By: - June 28, 2012 12:00 am

New York State held a primary on Tuesday — not for the first time in 2012, and not for the last.

Bizarre as it sounds, New York is conducting three separate primary elections this year: for president in April, for Congress in June, and for state and local offices in September.

The spring, summer and fall contests have irked election administrators, who say multiple primaries are confusing to voters and wasteful to the local governments that must administer them. “This is definitely the worst it’s ever been,” said Onondaga County Election Commissioner Helen Kiggins Walsh, in an interview with WRVO Public Media in Syracuse. “We’ve never had a situation where they’ve separated the ballot and we’ve had different primaries. This is just insane.”

The election administration costs are borne by the counties, which were caught off guard by the requirement that they stage the same event three different times. “It will strain the budget,” said St. Lawrence County Elections Commissioner Jennie Bacon in an interview with North Country Now. “We didn’t plan for a third primary when we were planning our budget. Nobody did.”

In point of fact, presidential primaries traditionally have been separate from the others.
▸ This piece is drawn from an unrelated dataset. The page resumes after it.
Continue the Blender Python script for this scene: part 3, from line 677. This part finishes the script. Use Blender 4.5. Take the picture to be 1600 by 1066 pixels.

But the stand-alone congressional primary was due largely to the federal MOVE Act of 2009, which provides protections for the votes of military personnel and citizens living overseas. The act requires federal primaries to be held at least 80 days before the general election.

To try and avoid the expense of multiple primaries, Assembly Speaker Sheldon Silver sponsored a bill earlier this year to consolidate the state and local primaries with the June congressional primary. Silver estimated that this would save local governments about $50 million. The bill passed the Assembly, but the Senate failed to act on the measure. This left the state and local primary in September. Without action by the legislature, there will be three different primaries again in 2016.

One predictable consequence of the multiple primaries has been low turnout. Veteran Harlem Congressman Charles Rangel won renomination Tuesday in a contest that was hotly contested but drew only 12 percent of registered Democrats to the polls. Republicans held a primary for the U.S. Senate that attracted only five percent of eligible voters.